→ **Aim of the task**: Type out the data exactly as given. Skip any image.

## begin Data block

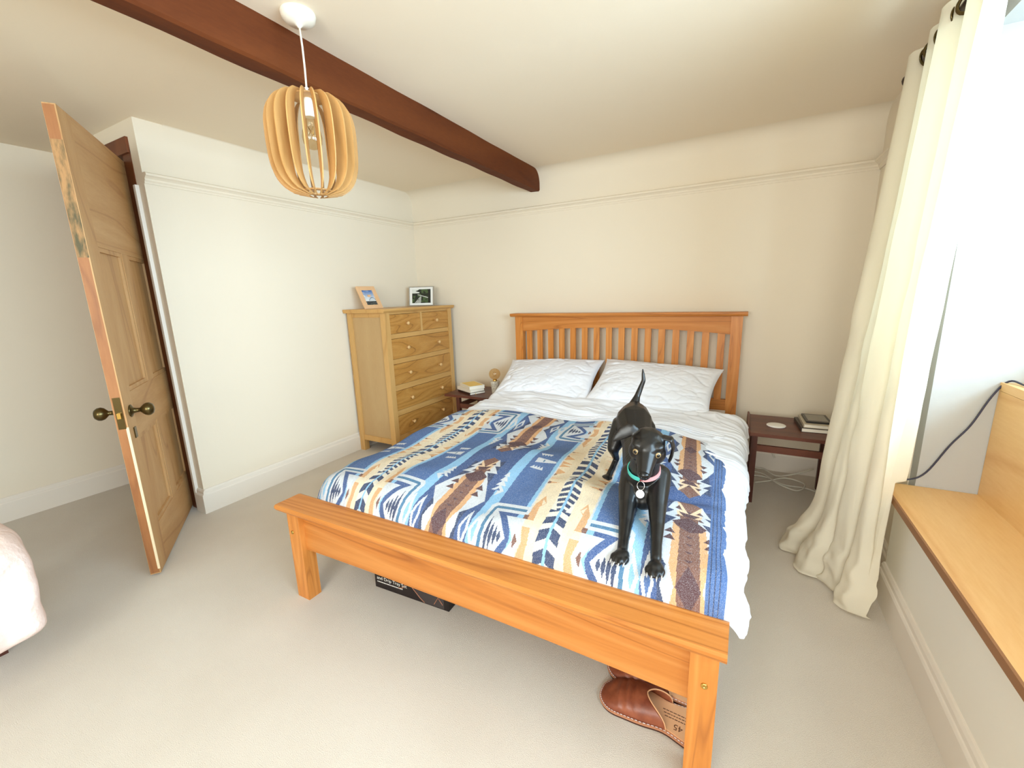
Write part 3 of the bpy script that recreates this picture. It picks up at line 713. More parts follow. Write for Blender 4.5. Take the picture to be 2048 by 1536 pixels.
rowz = [(0.898, 1.037), (0.716, 0.865), (0.525, 0.681), (0.335, 0.484), (0.145, 0.295)]
fY0, fY1 = cY0+0.045, cY1-0.045
for z0, z1 in ((1.037, 1.052), (0.865, 0.898), (0.681, 0.716), (0.484, 0.525), (0.295, 0.335), (0.085, 0.145)): cp('drawer_rail', (cX1-0.03, cX1-0.007, fY0, fY1, z0, z1), 'chest_y', 0.001)
ymid = (fY0+fY1)/2
cp('drawer_divider', (cX1-0.03, cX1-0.002, ymid-0.010, ymid+0.010, 0.894, 1.041), 'chest_z', 0.001)
def drawer(y0, y1, z0, z1, knobs):
    g = 0.0025
    d = cp('drawer', (cX1-0.30, cX1-0.004, y0+g, y1-g, z0+g, z1-g), 'drawer', 0.002)
    for ky in knobs:
        bm = lathe(bmesh.new(), [(0.007, 0), (0.0065, 0.006), (0.0075, 0.011), (0.0115, 0.015), (0.013, 0.020), (0.0115, 0.025), (0.006, 0.028)], (cX1-0.004, ky, (z0+z1)/2), 18, 'X')
        bobj('knob', bm, 'knob', d, True, cx)
drawer(fY0, ymid-0.010, *rowz[0], [(fY0+ymid)/2]); drawer(ymid+0.010, fY1, *rowz[0], [(fY1+ymid)/2])
for z0, z1 in rowz[1:]: drawer(fY0, fY1, z0, z1, [fY0+0.155, fY1-0.155])
# ------------------------------------------------------------------ picture frames
def photo(w, h, fn, nx=72, ny=56):
    xs = np.linspace(0, 1, nx+1); zs = np.linspace(0, 1, ny+1)
    P_ = np.zeros((nx+1, ny+1, 3)); P_[..., 0] = (xs[:, None]-0.5)*w; P_[..., 2] = (zs[None, :]-0.5)*h
    a = 0.5*(xs[1:]+xs[:-1])[:, None]*np.ones((1, ny)); b = np.ones((nx, 1))*0.5*(zs[1:]+zs[:-1])[None, :]
    return grid_mesh('photo_print', P_, fn(a, b))
def lc(*c): return np.array(lin(c))
def harbour(a, b):
    t = np.clip((b-0.3)/0.7, 0, 1)[..., None]
    img_ = lc(232, 238, 240)*(1-t)+lc(40, 104, 176)*t
    n = sstep(0.0, 0.7, vnoise(a*4+b*3, b*6, 2))[..., None]*(1-np.abs(t-0.45)*1.5).clip(0, 1); img_ = img_*(1-n)+lc(236, 240, 240)*n
    wtr = b < 0.27; img_[wtr] = lc(58, 62, 64); img_[wtr & (vnoise(a*9, b*40, 3) > 0.4)] = lc(92, 98, 98)
    arch = 0.30+0.20*(1-((a-0.72)/0.34)**2); img_[(np.abs(b-arch) < 0.018) & (np.abs(a-0.72) < 0.34)] = lc(60, 70, 74)
    img_[(np.abs(b-0.335) < 0.012) & (a > 0.36)] = lc(60, 70, 74)
    img_[(np.abs(b-0.285) < 0.028) & (a > 0.42) & (a < 0.95)] = lc(238, 240, 240); img_[(np.abs(b-0.262) < 0.010) & (a > 0.42) & (a < 0.95)] = lc(50, 52, 54)
    return img_
def woodland(a, b):
    n = vnoise(a*9, b*8, 5)+0.6*vnoise(a*22, b*20, 6)
    img_ = np.where((n > 0.1)[..., None], lc(72, 92, 56), lc(30, 38, 26))
    img_[(b > 0.72) & (a < 0.24+0.2*vnoise(a*8, b*8, 7))] = lc(224, 228, 220)
    path = np.abs(a-(0.30+0.35*b)) < 0.30*(0.52-b).clip(0, 1)+0.02; img_[path & (b < 0.5)] = lc(176, 176, 168)
    img_[path & (b < 0.5) & (n > 0.5)] = lc(120, 124, 112)
    rail_ = np.abs(b-(0.62-0.42*(a-0.3))) < 0.022; img_[rail_ & (a > 0.30) & (a < 0.9)] = lc(228, 228, 222)
    img_[(a > 0.86) & (b < 0.9)] = lc(26, 28, 22); return img_
# leaning wooden frame: local x = width, z = up, front = -y
f1 = thing('picture_frame', 'pale wood picture frame with a blue harbour photo, leaning back on the chest', 'picture frame', (-2.405, 2.315, 1.0800), (0, 0, math.radians(82)), 'picture frames on the chest of drawers')
tilt = Matrix.Rotation(math.radians(-30), 4, 'X'); W1, H1, B1 = 0.155, 0.188, 0.032
def fpart(name, b, material, parent, mtx, bevel=0.0015):
    bm = bmesh.new(); box(bm, *b)
    if bevel: bmesh.ops.bevel(bm, geom=bm.edges[:], offset=bevel, segments=1, affect='EDGES')
    bm.transform(mtx); return bobj(name, bm, material, parent)
M['frame_pale'] = wood('pale_frame_wood', (236, 192, 148), (228, 182, 136), (206, 156, 108), 'Z', 0.5, 2, 8)
for b in ((-W1/2, -W1/2+B1, 0, 0.014, 0, H1), (W1/2-B1, W1/2, 0, 0.014, 0, H1)): fpart('frame_stile', b, 'frame_pale', f1, tilt)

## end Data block

→ **Result of this task**:
Write part 3 of the bpy script that recreates this picture. It picks up at line 713. More parts follow. Write for Blender 4.5. Take the picture to be 2048 by 1536 pixels.
rowz = [(0.898, 1.037), (0.716, 0.865), (0.525, 0.681), (0.335, 0.484), (0.145, 0.295)]
fY0, fY1 = cY0+0.045, cY1-0.045
for z0, z1 in ((1.037, 1.052), (0.865, 0.898), (0.681, 0.716), (0.484, 0.525), (0.295, 0.335), (0.085, 0.145)): cp('drawer_rail', (cX1-0.03, cX1-0.007, fY0, fY1, z0, z1), 'chest_y', 0.001)
ymid = (fY0+fY1)/2
cp('drawer_divider', (cX1-0.03, cX1-0.002, ymid-0.010, ymid+0.010, 0.894, 1.041), 'chest_z', 0.001)
def drawer(y0, y1, z0, z1, knobs):
    g = 0.0025
    d = cp('drawer', (cX1-0.30, cX1-0.004, y0+g, y1-g, z0+g, z1-g), 'drawer', 0.002)
    for ky in knobs:
        bm = lathe(bmesh.new(), [(0.007, 0), (0.0065, 0.006), (0.0075, 0.011), (0.0115, 0.015), (0.013, 0.020), (0.0115, 0.025), (0.006, 0.028)], (cX1-0.004, ky, (z0+z1)/2), 18, 'X')
        bobj('knob', bm, 'knob', d, True, cx)
drawer(fY0, ymid-0.010, *rowz[0], [(fY0+ymid)/2]); drawer(ymid+0.010, fY1, *rowz[0], [(fY1+ymid)/2])
for z0, z1 in rowz[1:]: drawer(fY0, fY1, z0, z1, [fY0+0.155, fY1-0.155])
# ------------------------------------------------------------------ picture frames
def photo(w, h, fn, nx=72, ny=56):
    xs = np.linspace(0, 1, nx+1); zs = np.linspace(0, 1, ny+1)
    P_ = np.zeros((nx+1, ny+1, 3)); P_[..., 0] = (xs[:, None]-0.5)*w; P_[..., 2] = (zs[None, :]-0.5)*h
    a = 0.5*(xs[1:]+xs[:-1])[:, None]*np.ones((1, ny)); b = np.ones((nx, 1))*0.5*(zs[1:]+zs[:-1])[None, :]
    return grid_mesh('photo_print', P_, fn(a, b))
def lc(*c): return np.array(lin(c))
def harbour(a, b):
    t = np.clip((b-0.3)/0.7, 0, 1)[..., None]
    img_ = lc(232, 238, 240)*(1-t)+lc(40, 104, 176)*t
    n = sstep(0.0, 0.7, vnoise(a*4+b*3, b*6, 2))[..., None]*(1-np.abs(t-0.45)*1.5).clip(0, 1); img_ = img_*(1-n)+lc(236, 240, 240)*n
    wtr = b < 0.27; img_[wtr] = lc(58, 62, 64); img_[wtr & (vnoise(a*9, b*40, 3) > 0.4)] = lc(92, 98, 98)
    arch = 0.30+0.20*(1-((a-0.72)/0.34)**2); img_[(np.abs(b-arch) < 0.018) & (np.abs(a-0.72) < 0.34)] = lc(60, 70, 74)
    img_[(np.abs(b-0.335) < 0.012) & (a > 0.36)] = lc(60, 70, 74)
    img_[(np.abs(b-0.285) < 0.028) & (a > 0.42) & (a < 0.95)] = lc(238, 240, 240); img_[(np.abs(b-0.262) < 0.010) & (a > 0.42) & (a < 0.95)] = lc(50, 52, 54)
    return img_
def woodland(a, b):
    n = vnoise(a*9, b*8, 5)+0.6*vnoise(a*22, b*20, 6)
    img_ = np.where((n > 0.1)[..., None], lc(72, 92, 56), lc(30, 38, 26))
    img_[(b > 0.72) & (a < 0.24+0.2*vnoise(a*8, b*8, 7))] = lc(224, 228, 220)
    path = np.abs(a-(0.30+0.35*b)) < 0.30*(0.52-b).clip(0, 1)+0.02; img_[path & (b < 0.5)] = lc(176, 176, 168)
    img_[path & (b < 0.5) & (n > 0.5)] = lc(120, 124, 112)
    rail_ = np.abs(b-(0.62-0.42*(a-0.3))) < 0.022; img_[rail_ & (a > 0.30) & (a < 0.9)] = lc(228, 228, 222)
    img_[(a > 0.86) & (b < 0.9)] = lc(26, 28, 22); return img_
# leaning wooden frame: local x = width, z = up, front = -y
f1 = thing('picture_frame', 'pale wood picture frame with a blue harbour photo, leaning back on the chest', 'picture frame', (-2.405, 2.315, 1.0800), (0, 0, math.radians(82)), 'picture frames on the chest of drawers')
tilt = Matrix.Rotation(math.radians(-30), 4, 'X'); W1, H1, B1 = 0.155, 0.188, 0.032
def fpart(name, b, material, parent, mtx, bevel=0.0015):
    bm = bmesh.new(); box(bm, *b)
    if bevel: bmesh.ops.bevel(bm, geom=bm.edges[:], offset=bevel, segments=1, affect='EDGES')
    bm.transform(mtx); return bobj(name, bm, material, parent)
M['frame_pale'] = wood('pale_frame_wood', (236, 192, 148), (228, 182, 136), (206, 156, 108), 'Z', 0.5, 2, 8)
for b in ((-W1/2, -W1/2+B1, 0, 0.014, 0, H1), (W1/2-B1, W1/2, 0, 0.014, 0, H1)): fpart('frame_stile', b, 'frame_pale', f1, tilt)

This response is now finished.